A UCFE tem uma natureza de “multiagência, de vocação para o controlo de fronteiras, mas de índole não operacional”, fica “responsável pela coordenação da atuação das forças e serviços de segurança da Polícia Judiciária (inspecção e controlo do auxílio à imigração ilegal), da GNR (fronteiras terrestres e marítimas) e da PSP (fronteiras aéreas) em articulação com o Instituto dos Registos e Notariado (responsável pela emissão dos passaportes e renovações dos títulos de residência) e a AIMA. Nenhum outro Estado Membro no FRONTEX tem o controlo de fronteiras esquartejado desta forma.

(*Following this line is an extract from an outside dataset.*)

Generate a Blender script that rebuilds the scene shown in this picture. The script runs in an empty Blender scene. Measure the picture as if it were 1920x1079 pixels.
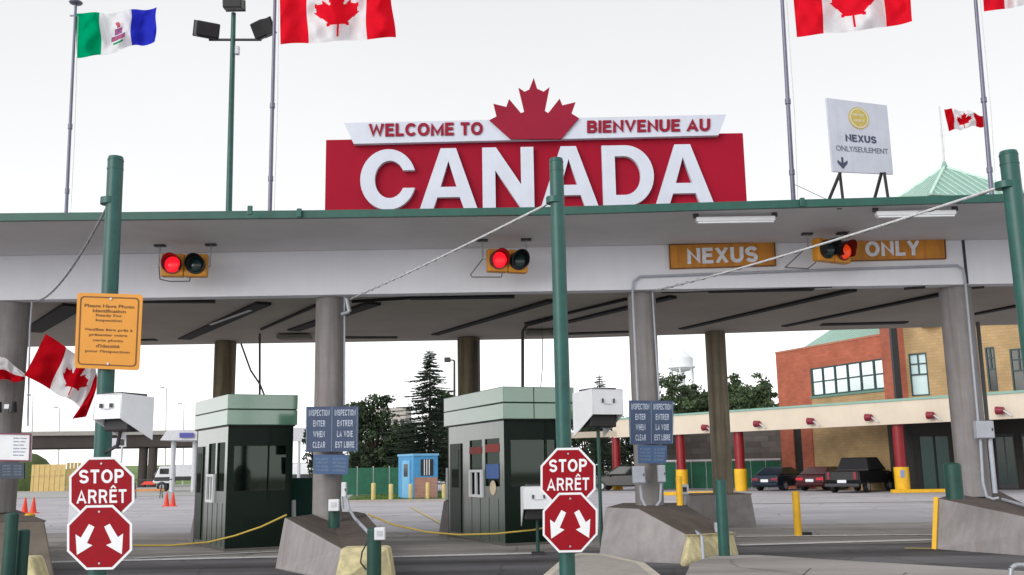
import bpy, bmesh, math, random
from mathutils import Vector, Matrix
from mathutils.geometry import tessellate_polygon
random.seed(7)
R = math.radians
scene = bpy.context.scene
# ------------------------------------------------------------------ camera
PITCH, ROLL, F, EYE = R(10.26), 0.0165, 1867.0, 1.65
_r = Vector((1, 0, 0)); _u = Vector((0, -math.sin(PITCH), math.cos(PITCH))); _f = Vector((0, math.cos(PITCH), math.sin(PITCH)))
CR = _r * math.cos(ROLL) - _u * math.sin(ROLL)
CU = _u * math.cos(ROLL) + _r * math.sin(ROLL)
cam = bpy.data.objects.new('camera', bpy.data.cameras.new('camera'))
scene.collection.objects.link(cam)
m3 = Matrix((CR, CU, -_f)).transposed()
cam.matrix_world = Matrix.Translation((0, 0, EYE)) @ m3.to_4x4()
cam.data.sensor_width = 36; cam.data.lens = 36 * F / 1920
cam.data.clip_start = 0.1; cam.data.clip_end = 5000
scene.camera = cam
# ------------------------------------------------------------------ world: overcast sky
world = bpy.data.worlds.new("World"); scene.world = world; world.use_nodes = True
nt = world.node_tree; nt.nodes.clear()
sky = nt.nodes.new('ShaderNodeTexSky'); sky.sky_type = 'NISHITA'; sky.sun_disc = False
SUN_EL, SUN_AZ = R(21), R(-138)          # azimuth from +Y, clockwise
sky.sun_elevation = SUN_EL; sky.sun_rotation = SUN_AZ
tc = nt.nodes.new('ShaderNodeTexCoord'); sep = nt.nodes.new('ShaderNodeSeparateXYZ')
nt.links.new(tc.outputs['Generated'], sep.inputs[0])
ramp = nt.nodes.new('ShaderNodeValToRGB')
e_ = ramp.color_ramp.elements.new(.27); e_.color = (.77, .77, .775, 1)
ramp.color_ramp.elements[0].position = 0.0; ramp.color_ramp.elements[0].color = (1.3, 1.3, 1.3, 1)
ramp.color_ramp.elements[2].position = 0.45; ramp.color_ramp.elements[2].color = (0.67, 0.672, 0.685, 1)
nt.links.new(sep.outputs['Z'], ramp.inputs[0])
noi = nt.nodes.new('ShaderNodeTexNoise'); noi.inputs['Scale'].default_value = 2.2; noi.inputs['Detail'].default_value = 5
nt.links.new(tc.outputs['Generated'], noi.inputs['Vector'])
mr = nt.nodes.new('ShaderNodeMapRange'); mr.inputs[1].default_value = .3; mr.inputs[2].default_value = .7; mr.inputs[3].default_value = 9.6; mr.inputs[4].default_value = 10.2
nt.links.new(noi.outputs['Fac'], mr.inputs[0])
vm = nt.nodes.new('ShaderNodeVectorMath'); vm.operation = 'SCALE'
nt.links.new(ramp.outputs[0], vm.inputs[0]); nt.links.new(mr.outputs[0], vm.inputs['Scale'])
mx = nt.nodes.new('ShaderNodeMix'); mx.data_type = 'RGBA'; mx.inputs[0].default_value = 0.96
nt.links.new(sky.outputs[0], mx.inputs[6]); nt.links.new(vm.outputs[0], mx.inputs[7])
bg = nt.nodes.new('ShaderNodeBackground'); bg.inputs[1].default_value = 0.1
nt.links.new(mx.outputs[2], bg.inputs[0])
wo = nt.nodes.new('ShaderNodeOutputWorld'); nt.links.new(bg.outputs[0], wo.inputs[0])
sun = bpy.data.objects.new('sun', bpy.data.lights.new('sun', 'SUN')); scene.collection.objects.link(sun)
sun.data.energy = 1.5; sun.data.angle = R(45); sun.data.color = (1, .97, .92)
sd = Vector((math.sin(SUN_AZ) * math.cos(SUN_EL), math.cos(SUN_AZ) * math.cos(SUN_EL), math.sin(SUN_EL)))
sun.rotation_euler = sd.to_track_quat('Z', 'Y').to_euler()
scene.view_settings.view_transform = 'Standard'; scene.view_settings.look = 'None'
scene.view_settings.exposure = 0.42; scene.view_settings.gamma = 1.0
scene.view_settings.use_curve_mapping = False

# ------------------------------------------------------------------ helpers
def ray(x, y):
    return _f * F + CR * (x - 960) - CU * (y - 539.5)
def P(x, y, Y):                      # survey: bearing (x,y) at distance Y
    d = ray(x, y); t = Y / d.y
    return Vector((0, 0, EYE)) + d * t
def G(x, y, z=0.0):                  # survey: bearing (x,y) met by level z
    d = ray(x, y); t = (z - EYE) / d.z
    return Vector((0, 0, EYE)) + d * t
def L(a, b, t): return a + (b - a) * t

MATS = {}
def M(name, col, rough=0.6, var=0.12, scale=3.0, metal=0.0, bump=0.0, stain=None, streak=0.0, coat=0.0, spec=0.5):
    if name in MATS: return MATS[name]
    m = bpy.data.materials.new(name); m.use_nodes = True; MATS[name] = m
    t = m.node_tree; b = t.nodes['Principled BSDF']
    b.inputs['Roughness'].default_value = rough; b.inputs['Metallic'].default_value = metal
    b.inputs['Specular IOR Level'].default_value = spec
    if coat: b.inputs['Coat Weight'].default_value = coat; b.inputs['Coat Roughness'].default_value = .12
    tc = t.nodes.new('ShaderNodeTexCoord')
    n1 = t.nodes.new('ShaderNodeTexNoise'); n1.inputs['Scale'].default_value = scale; n1.inputs['Detail'].default_value = 8; n1.inputs['Roughness'].default_value = .62
    t.links.new(tc.outputs['Object'], n1.inputs['Vector'])
    rp = t.nodes.new('ShaderNodeMapRange'); rp.inputs[1].default_value = .3; rp.inputs[2].default_value = .7
    rp.inputs[3].default_value = 1 - var; rp.inputs[4].default_value = 1 + var
    t.links.new(n1.outputs['Fac'], rp.inputs[0])
    sc = t.nodes.new('ShaderNodeVectorMath'); sc.operation = 'SCALE'; sc.inputs[0].default_value = col
    t.links.new(rp.outputs[0], sc.inputs['Scale'])
    out = sc.outputs[0]
    if streak:
        mp = t.nodes.new('ShaderNodeMapping'); mp.inputs['Scale'].default_value = (6, 6, .35)
        t.links.new(tc.outputs['Object'], mp.inputs[0])
        n2 = t.nodes.new('ShaderNodeTexNoise'); n2.inputs['Scale'].default_value = 1.3; n2.inputs['Detail'].default_value = 6
        t.links.new(mp.outputs[0], n2.inputs['Vector'])
        r2 = t.nodes.new('ShaderNodeMapRange'); r2.inputs[1].default_value = .42; r2.inputs[2].default_value = .68; r2.inputs[3].default_value = 0; r2.inputs[4].default_value = streak
        t.links.new(n2.outputs['Fac'], r2.inputs[0])
        mxx = t.nodes.new('ShaderNodeMix'); mxx.data_type = 'RGBA'
        t.links.new(r2.outputs[0], mxx.inputs[0]); t.links.new(out, mxx.inputs[6])
        mxx.inputs[7].default_value = (*(stain or (.1, .08, .06)), 1)
        out = mxx.outputs[2]
    t.links.new(out, b.inputs['Base Color'])
    if bump:
        n3 = t.nodes.new('ShaderNodeTexNoise'); n3.inputs['Scale'].default_value = scale * 14; n3.inputs['Detail'].default_value = 4
        t.links.new(tc.outputs['Object'], n3.inputs['Vector'])
        bp = t.nodes.new('ShaderNodeBump'); bp.inputs['Strength'].default_value = bump; bp.inputs['Distance'].default_value = .02
        t.links.new(n3.outputs['Fac'], bp.inputs['Height']); t.links.new(bp.outputs[0], b.inputs['Normal'])
    return m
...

Sucede que, ao contrário do SEF, a UCFE não é um órgão de polícia criminal. Esta Unidade está sob alçada do Sistema de Segurança Interna que responde ao gabinete do Primeiro Ministro com acesso “bases de dados e sistemas de informação em matéria de fronteiras e estrangeiros que contenham informação de natureza policial e de cooperação policial internacional, procedendo igualmente à atribuição e definição dos acessos à informação neles constante”, para garantir “aplicação uniforme das normas técnicas e procedimentos”.

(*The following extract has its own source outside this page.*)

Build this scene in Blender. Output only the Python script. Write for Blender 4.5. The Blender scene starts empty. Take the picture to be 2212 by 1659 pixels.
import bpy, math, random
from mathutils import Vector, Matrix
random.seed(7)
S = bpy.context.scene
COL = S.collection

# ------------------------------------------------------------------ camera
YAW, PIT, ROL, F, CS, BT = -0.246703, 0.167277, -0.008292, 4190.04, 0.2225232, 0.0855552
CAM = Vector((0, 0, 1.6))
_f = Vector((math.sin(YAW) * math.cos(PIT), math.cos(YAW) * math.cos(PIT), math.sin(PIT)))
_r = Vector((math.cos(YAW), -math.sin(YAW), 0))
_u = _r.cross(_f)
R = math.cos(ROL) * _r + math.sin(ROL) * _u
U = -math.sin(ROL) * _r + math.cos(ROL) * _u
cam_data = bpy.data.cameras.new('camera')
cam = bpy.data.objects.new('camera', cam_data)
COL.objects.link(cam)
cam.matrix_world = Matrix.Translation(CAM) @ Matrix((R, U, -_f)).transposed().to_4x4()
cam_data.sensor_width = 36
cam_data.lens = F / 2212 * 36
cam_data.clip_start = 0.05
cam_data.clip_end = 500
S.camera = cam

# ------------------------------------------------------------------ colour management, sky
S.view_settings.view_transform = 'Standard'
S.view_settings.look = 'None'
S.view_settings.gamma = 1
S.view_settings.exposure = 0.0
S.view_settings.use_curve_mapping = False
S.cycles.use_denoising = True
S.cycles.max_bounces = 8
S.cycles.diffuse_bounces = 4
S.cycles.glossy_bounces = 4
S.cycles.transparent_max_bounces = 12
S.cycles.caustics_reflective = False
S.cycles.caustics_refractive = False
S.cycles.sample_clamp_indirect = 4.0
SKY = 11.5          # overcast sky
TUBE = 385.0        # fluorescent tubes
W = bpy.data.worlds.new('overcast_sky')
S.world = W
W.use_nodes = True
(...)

Feito o enquadramento, foi escolhido um Domingo, dia 29 de Outubro, para a entrada em funcionamento de sete instituições para substituir uma. A AIMA inicia funções com um total de 347 mil processos pendentes.
Chegados a segunda-feira, o sistema não funcionava. Três anos para fazer a transição e os sites de consulta dos processos estavam “em baixo”. As renovações dos títulos de residência, que passaram para o IRN, foram adiadas para Dezembro porque “o sistema não permite efectuar o serviço”. Os cidadãos europeus também estão impossibilitados de se registar no sistema “CRUE” porque os serviços “não têm instruções” para avançar. O dito sistema também não permite pagar taxas ao Governo de forma a serem emitidos os títulos de residência.

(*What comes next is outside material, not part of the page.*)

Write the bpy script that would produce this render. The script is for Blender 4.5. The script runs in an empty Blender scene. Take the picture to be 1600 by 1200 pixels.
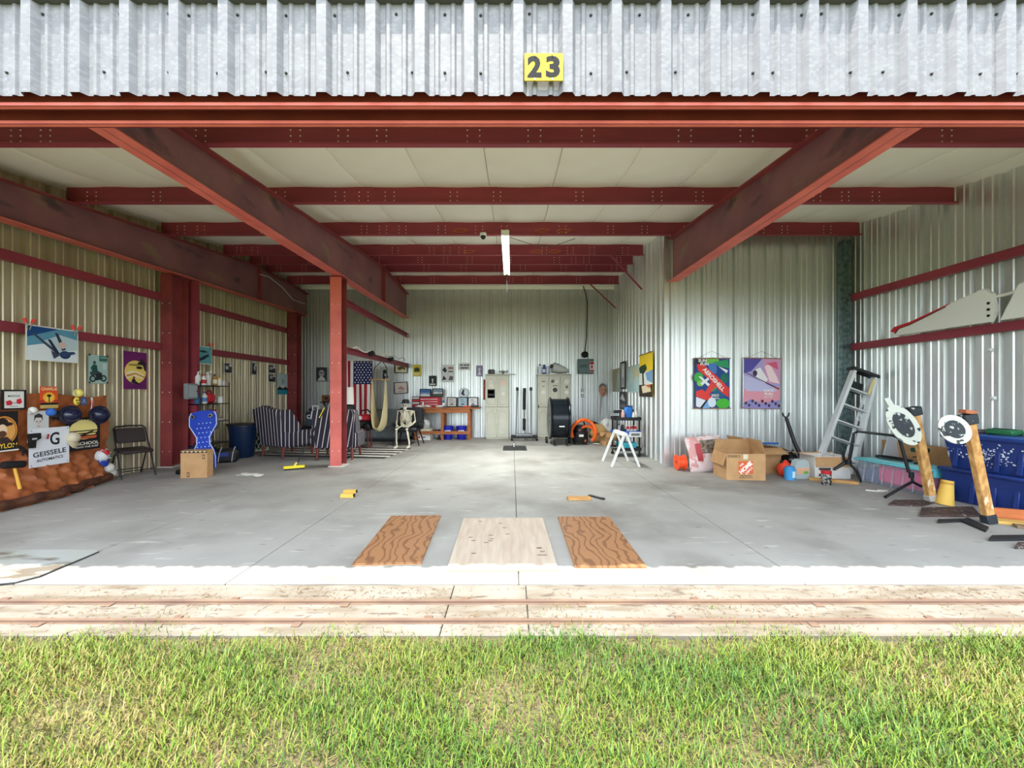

São vidas que ficam em suspenso. Um cidadão estrangeiro não pode viajar sem um título de residência. Resultado: trabalho adiado, negócios por concluir, famílias que não se reúnem num funeral, etc. O Governo teve três anos para fazer uma reforma e não foi capaz de a concluir de forma a estar em pleno funcionamento no dia definido pelo próprio Governo.
Não se percebe qual a prioridade do governo. Questiono se o Governo sabe o que priorizar? Na Unidade de Coordenação de Fronteiras e Estrangeiros trocam a ordem das palavras e colocam fronteiras à frente dos estrangeiros, dando eventualmente a entender que se prioriza a vertente securitária. Por sua vez, na Agência para a Integração Migrações e Asilo, privilegiam a integração dos estrangeiros face ao movimento migratório.
Os funcionários da AIMA entre o aflito e o pasmado sempre que questionados pelos utentes sobre quando volta a funcionar o sistema, respondem que estão a passar por um “período de nevoeiro”.
Quando se comenta negativamente o aumento dos estrangeiros que vive em Portugal é porque não se analisam os factos. Portugal é o país da União Europeia que está a envelhecer mais depressa. Considerando que uma política de promoção de natalidade demora mais de 20 anos a ter impacto, e que o índice de envelhecimento idosos por 100 jovens passou dos 128 em 2011 para os 182 em 2021 (Censos) a imigração é a única resposta para a sustentabilidade do país.
Os últimos dados estatísticos com a informação agregada sobre as contribuições fiscais e para a segurança social são de 2021 e confirmam que os estrangeiros mostram maior capacidade contributiva que os nacionais para o sistema de segurança social, representaram 10,1% do total de contribuintes do sistema de segurança social de Portugal, sendo que em 2021 eram 6,8% da população residente e hoje são 10,7%.
O papel dos estrangeiros no nosso país é da máxima importância, mas a resposta dos serviços públicos continua uma manhã cinzenta.